─── Data extract ───

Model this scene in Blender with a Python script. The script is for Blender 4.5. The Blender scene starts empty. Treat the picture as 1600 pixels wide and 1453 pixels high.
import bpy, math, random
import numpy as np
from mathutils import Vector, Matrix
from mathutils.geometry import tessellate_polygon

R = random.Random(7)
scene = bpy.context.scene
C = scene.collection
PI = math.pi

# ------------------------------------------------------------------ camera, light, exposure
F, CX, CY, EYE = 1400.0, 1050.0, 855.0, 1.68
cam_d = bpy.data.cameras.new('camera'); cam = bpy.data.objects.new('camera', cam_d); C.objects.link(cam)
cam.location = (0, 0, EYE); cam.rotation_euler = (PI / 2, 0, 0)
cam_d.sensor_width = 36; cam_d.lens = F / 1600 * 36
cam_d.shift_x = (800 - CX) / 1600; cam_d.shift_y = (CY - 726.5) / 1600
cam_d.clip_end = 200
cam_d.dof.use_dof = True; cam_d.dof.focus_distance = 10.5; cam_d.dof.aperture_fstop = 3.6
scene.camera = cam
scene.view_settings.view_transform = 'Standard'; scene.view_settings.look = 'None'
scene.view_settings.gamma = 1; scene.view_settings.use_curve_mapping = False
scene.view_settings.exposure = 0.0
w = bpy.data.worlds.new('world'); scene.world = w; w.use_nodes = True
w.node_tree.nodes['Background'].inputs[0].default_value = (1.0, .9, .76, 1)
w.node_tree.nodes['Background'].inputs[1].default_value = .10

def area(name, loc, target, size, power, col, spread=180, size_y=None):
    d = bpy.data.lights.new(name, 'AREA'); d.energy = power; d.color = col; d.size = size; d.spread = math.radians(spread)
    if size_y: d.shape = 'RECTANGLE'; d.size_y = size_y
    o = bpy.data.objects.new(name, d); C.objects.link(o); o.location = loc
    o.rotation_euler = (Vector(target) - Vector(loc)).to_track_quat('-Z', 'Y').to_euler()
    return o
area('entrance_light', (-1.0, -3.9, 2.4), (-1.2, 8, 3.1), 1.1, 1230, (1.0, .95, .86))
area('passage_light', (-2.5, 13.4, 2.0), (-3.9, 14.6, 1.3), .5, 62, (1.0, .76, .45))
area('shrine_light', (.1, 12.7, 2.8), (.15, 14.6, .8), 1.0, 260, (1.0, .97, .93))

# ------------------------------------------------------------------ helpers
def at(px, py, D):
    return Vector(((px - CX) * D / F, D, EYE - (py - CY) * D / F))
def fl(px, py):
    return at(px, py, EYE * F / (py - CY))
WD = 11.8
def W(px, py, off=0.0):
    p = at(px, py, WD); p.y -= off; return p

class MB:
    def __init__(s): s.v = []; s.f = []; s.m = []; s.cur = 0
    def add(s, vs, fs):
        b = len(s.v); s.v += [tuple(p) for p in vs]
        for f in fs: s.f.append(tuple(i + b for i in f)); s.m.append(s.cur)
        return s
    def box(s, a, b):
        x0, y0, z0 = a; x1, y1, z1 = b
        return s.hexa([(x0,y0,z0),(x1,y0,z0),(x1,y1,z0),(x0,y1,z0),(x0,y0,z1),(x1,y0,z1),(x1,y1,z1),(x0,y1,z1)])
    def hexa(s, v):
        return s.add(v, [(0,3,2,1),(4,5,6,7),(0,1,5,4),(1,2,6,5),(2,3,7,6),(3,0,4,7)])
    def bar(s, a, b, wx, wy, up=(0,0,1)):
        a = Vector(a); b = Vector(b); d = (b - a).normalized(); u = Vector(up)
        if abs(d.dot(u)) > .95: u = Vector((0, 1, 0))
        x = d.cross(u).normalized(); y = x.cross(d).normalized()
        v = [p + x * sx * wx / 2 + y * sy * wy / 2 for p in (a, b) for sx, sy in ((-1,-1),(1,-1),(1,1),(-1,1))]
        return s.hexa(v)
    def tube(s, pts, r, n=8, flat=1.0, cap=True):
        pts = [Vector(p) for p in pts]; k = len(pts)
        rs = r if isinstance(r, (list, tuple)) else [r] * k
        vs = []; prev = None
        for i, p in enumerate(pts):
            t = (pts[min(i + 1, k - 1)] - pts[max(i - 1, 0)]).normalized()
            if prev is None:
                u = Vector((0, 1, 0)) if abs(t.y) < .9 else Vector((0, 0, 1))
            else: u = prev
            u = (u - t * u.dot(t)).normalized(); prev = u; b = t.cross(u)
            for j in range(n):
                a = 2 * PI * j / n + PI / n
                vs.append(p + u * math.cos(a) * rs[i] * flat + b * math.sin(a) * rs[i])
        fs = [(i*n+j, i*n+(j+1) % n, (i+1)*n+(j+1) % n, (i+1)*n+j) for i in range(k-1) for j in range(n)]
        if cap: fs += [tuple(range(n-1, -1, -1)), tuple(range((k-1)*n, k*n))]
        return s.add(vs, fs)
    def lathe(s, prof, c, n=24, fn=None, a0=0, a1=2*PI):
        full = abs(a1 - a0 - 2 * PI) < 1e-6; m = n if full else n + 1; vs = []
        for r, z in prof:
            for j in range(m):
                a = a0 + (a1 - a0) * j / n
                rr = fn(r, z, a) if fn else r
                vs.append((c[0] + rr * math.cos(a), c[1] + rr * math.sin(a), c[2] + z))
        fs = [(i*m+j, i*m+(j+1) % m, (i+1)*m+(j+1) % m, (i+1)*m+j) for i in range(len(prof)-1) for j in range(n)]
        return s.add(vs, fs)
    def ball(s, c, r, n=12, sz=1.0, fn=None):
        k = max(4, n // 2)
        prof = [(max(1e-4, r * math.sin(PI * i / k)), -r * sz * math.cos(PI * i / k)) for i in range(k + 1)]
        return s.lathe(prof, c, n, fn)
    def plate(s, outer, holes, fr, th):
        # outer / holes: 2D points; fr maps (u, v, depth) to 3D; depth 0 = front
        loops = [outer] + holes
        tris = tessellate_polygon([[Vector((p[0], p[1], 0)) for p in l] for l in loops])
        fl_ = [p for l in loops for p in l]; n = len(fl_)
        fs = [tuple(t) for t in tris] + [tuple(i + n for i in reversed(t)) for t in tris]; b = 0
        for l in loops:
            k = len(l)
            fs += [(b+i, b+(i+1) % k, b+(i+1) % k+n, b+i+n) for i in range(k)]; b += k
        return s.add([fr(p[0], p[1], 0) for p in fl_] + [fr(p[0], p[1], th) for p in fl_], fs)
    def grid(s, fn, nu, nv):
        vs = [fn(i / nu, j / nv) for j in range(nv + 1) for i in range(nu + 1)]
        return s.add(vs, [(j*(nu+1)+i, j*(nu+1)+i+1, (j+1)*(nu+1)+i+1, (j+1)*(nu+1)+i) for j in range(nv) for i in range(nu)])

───

— What this task involves —
From the first line above through the line that contains "PI = math.pi", quote each line exactly. Output nothing more.

— Exercise answer —
Model this scene in Blender with a Python script. The script is for Blender 4.5. The Blender scene starts empty. Treat the picture as 1600 pixels wide and 1453 pixels high.
import bpy, math, random
import numpy as np
from mathutils import Vector, Matrix
from mathutils.geometry import tessellate_polygon

R = random.Random(7)
scene = bpy.context.scene
C = scene.collection
PI = math.pi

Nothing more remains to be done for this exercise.